CHAPTER VIII.
THE GREAT PYRAMID LOOKS DOWN ON THE CATARACT OF PHILÆ.

Now I gain the mountain’s brow,
What a landscape lies below!—Dyer.

There is some interest in the comparison contained in the following figures. The Great Pyramid was originally 480 feet high. In consequence of the sacrilegious removal of its outer courses by the Caliphs to provide materials for the construction of the Mosk of Hassan, and other buildings at Cairo, its height has been reduced twenty feet, that is to 460 feet. It stands at the northern extremity of the valley of Egypt. The First Cataract is at the other, or southern extremity. These two extreme points of the valley are separated by a distance, following the windings of the river, of 580 miles. Throughout this distance the river falls on an average five inches a mile. This gives an uniformly rapid stream. To ascend this distance in a steamboat, such as are used on the Nile, requires seven days of continuous work; no time having been allowed for stoppages, except of course during the night. I need hardly say that the voyage is never accomplished in so short a time. But supposing a week has been spent in the ascent of the river, when, at the end of it, you land at the Cataract, you are at very little more than half the height you had reached when you were standing, at the beginning of the week, on the top of the Pyramid. So it would be supposing the Pyramid stood on the level of the river-bank, instead of standing, as it does, on a spur of the limestone ridge that overlooks the valley. To think, when you are entering Nubia, that a building in the neighbourhood of Cairo, so many hundred miles away, is still towering nearly 240 feet above your head, and that it has been there from an antiquity so remote that, in comparison with it, the most ancient monuments of Europe are affairs of yesterday, an antiquity that is separated from our own day by more than 5,000 years, makes one feel that those old Egyptians understood very well what they were about, when they undertook to set for themselves a mark upon the world, which should stand as long as the world endured. Judging from what we still see of the casing at the top of the Second Pyramid, we feel certain that, if the destroying hand of man had not stripped off its polished outer casing from the Great Pyramid, the modern traveller would behold it precisely as it was seen fifty centuries ago, when the architect reported to Cheops the completion of the work.

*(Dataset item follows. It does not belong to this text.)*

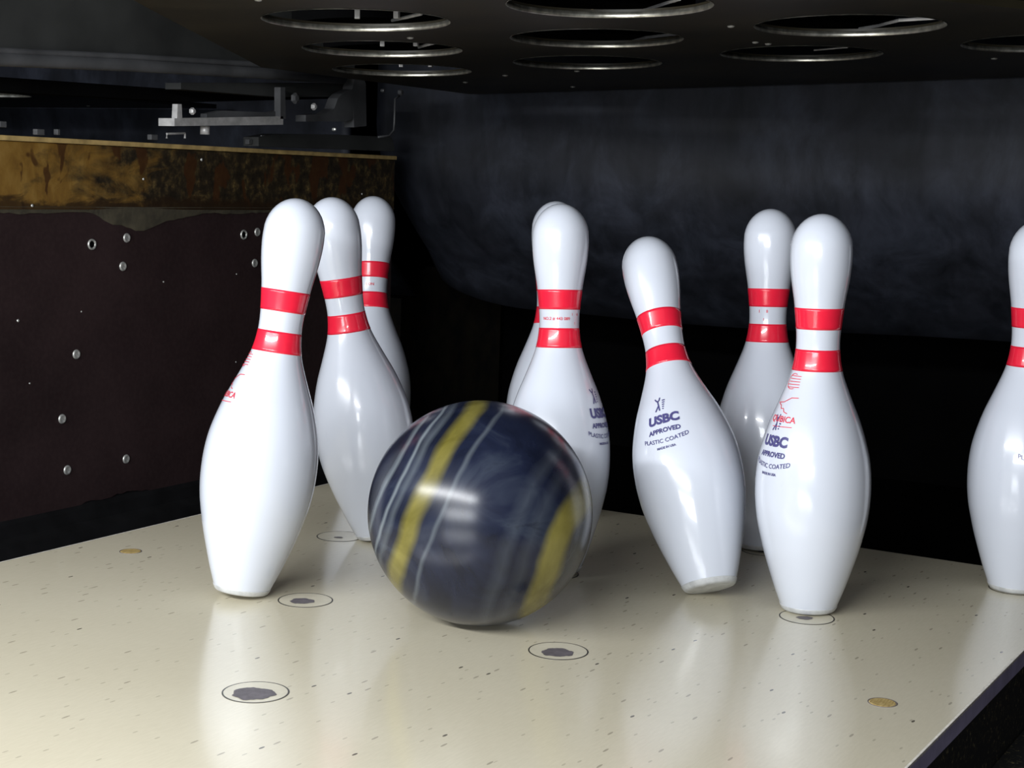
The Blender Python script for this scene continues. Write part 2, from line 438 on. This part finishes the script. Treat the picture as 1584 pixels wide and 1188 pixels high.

I have been speaking of the relation, in respect of height, of the Great Pyramid to the Cataract of Philæ only; it may, however, be noticed, for the sake of enabling the fireside traveller to picture more readily to his mind the peculiarity of the hypsometrical features of this unique country, that this Pyramid looks down, and always from a relatively greater height, on every part of the cultivated soil of the whole land of Egypt.